Da paladini dell’antiracket a imputati per mafia: questioni di ipocrisia

Da paladini dell’antiracket a imputati per mafia: questioni di ipocrisia

SICILIA – Fin da bambini ci insegnano che “per sconfiggere la mafia bisogna denunciare“, perché l’omertà è stata sempre sinonimo di connivenza. Da anni diversi imprenditori, professionisti o semplici cittadini hanno cominciato a segnalare alle autorità diversi casi di crimini legati a Cosa Nostra. Sono state create delle vere e proprie associazioni antimafia e antiracket molto attive su tutto il territorio siciliano. Il problema è che alcuni di questi paladini della giustizia spesso si ritrovano coinvolti in inchieste legate proprio ad affari con la criminalità organizzata.

L’ultimo caso è di questa mattina. Un imprenditore antiracket, Vincenzo Artale, che nel 2006 aveva denunciato di essere stato vittima del pizzo è stato arrestato poiché avrebbe fatto affari con i boss della zona, vicini a Matteo Messina Denaro

Ma se riavvolgiamo il nastro, sono tanti i casi che nel recente passato hanno fatto scalpore. 

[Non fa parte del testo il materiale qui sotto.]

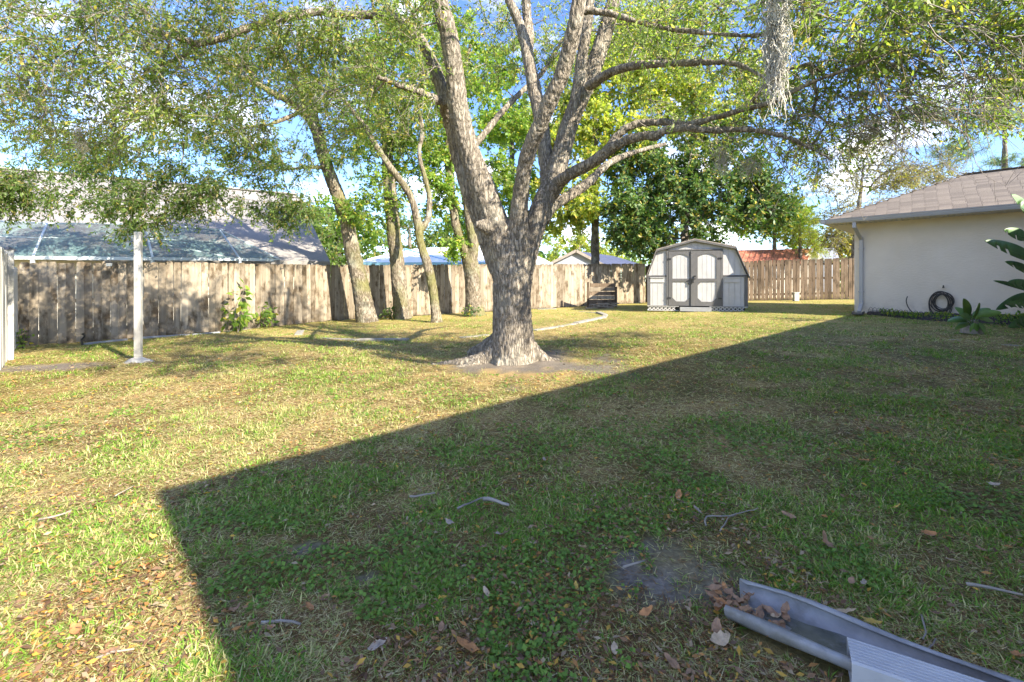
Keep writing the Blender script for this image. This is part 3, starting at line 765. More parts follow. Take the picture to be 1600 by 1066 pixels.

Nel febbraio del 2015 Antonello Montante, pezzo grosso dell’Antimafia, è finito sotto inchiesta. Presidente degli industriali siciliani e il delegato per la “legalità” di Confindustria è stato indagato per reati di mafia.

Nel maggio dello stesso anno il presidente dell’Ance Sicilia, Salvo Ferlito, viene condannato a tre anni per truffa per l’appalto della strada provinciale 102/II da 4 milioni e mezzo di euro. Nell’accusa era inizialmente presente l’aggravante mafiosa, poi decaduta.

Fino ad arrivare ad ottobre quando è scoppiato il caso più eclatante legato alla società edile Tecnis. I vertici dell’azienda, Mimmo Costanzo e Concetto Bosco, sono stati arrestati per corruzione nei confronti di una dirigente dell’Anas.
Poche settimane fa i carabinieri hanno sequestrato la Tecnis e la Cogip poiché pare che i dirigenti delle società abbiano intrattenuto “relazioni pericolose” con diversi boss di Cosa Nostra. E pensare che Mimmo Costanzo aveva denunciato e fatto arrestare una pattuglia di affiliati alla ‘ndrangheta che chiedevano il pizzo sulla Salerno-Reggio Calabria. 

La lotta alla mafia continua fra parole coperte di ipocrisia e speranza di chi lotta davvero ogni giorno per sconfiggere questo terribile male. Come diceva Paolo Borsellino: “La lotta alla mafia deve essere innanzitutto un movimento culturale che abitui tutti a sentire la bellezza del fresco profumo della libertà che si oppone al puzzo del compromesso morale, dell’indifferenza, della contiguità e quindi della complicità“.